Sadly, I can almost guarantee that you won't understand the solution.
This realization grieves me, but there is little I can do to change it.
My explanation will be the best of which I'm capable.
Here are the Physics facts I'll use in the solution:
-- "Apparent magnitude" means how bright the star appears to us.
-- "Absolute magnitude" means the how bright the star WOULD appear
if it were located 32.6 light years from us (10 parsecs).
-- A change of 5 magnitudes means a 100 times change in brightness,
so each magnitude means brightness is multiplied or divided by ⁵√100 .
That's about 2.512... .
-- Increasing magnitude means dimmer.
Decreasing magnitude means brighter.
+5 is 10 magnitudes dimmer than -5 .
-- Apparent brightness is inversely proportional to the square
of the distance from the source (just like gravity, sound, and
the force between charges).
That's all the Physics. The rest of the solution is just arithmetic.
____________________________________________________
-- The star in the question would appear M(-5) at a distance of
32.6 light years.
-- It actually appears as a M(+5).
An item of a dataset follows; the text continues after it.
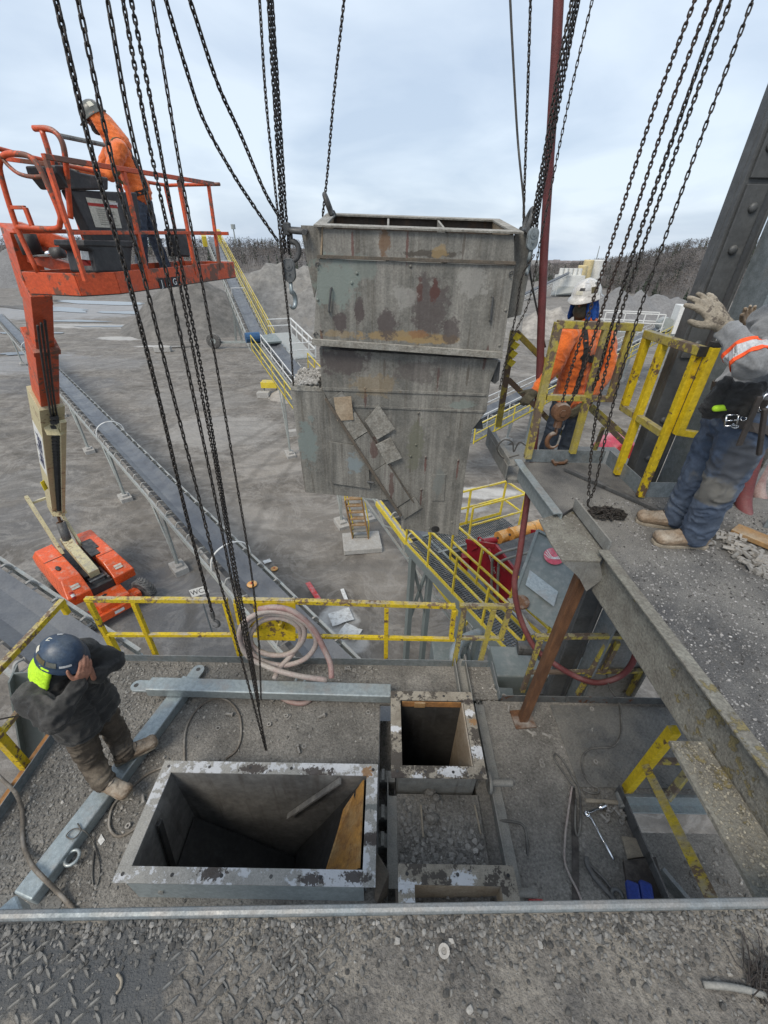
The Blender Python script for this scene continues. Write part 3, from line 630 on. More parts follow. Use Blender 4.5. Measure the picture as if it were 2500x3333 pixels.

That's 10 magnitudes dimmer than M(-5),
because of being farther away than 32.6 light years.
-- 10 magnitudes dimmer is ( ⁵√100)⁻¹⁰ = (100)^(-2) .
-- But brightness varies as the inverse square of distance,
so that exponent is (negative double) the ratio of the distances,
and the actual distance to the star is
(32.6) · (100)^(1) light years
= (32.6) · (100) light years
= approx. 3,260 light years . (roughly 1,000 parsecs)
I'll have to confess that I haven't done one of these calculations
in over 50 years, and I'm not really that confident in my result.
If somebody's health or safety depended on it, or the success of
a space mission, then I'd be strongly recommending that you get
a second opinion.
But, quite frankly, I do feel that mine is worth the 5 points.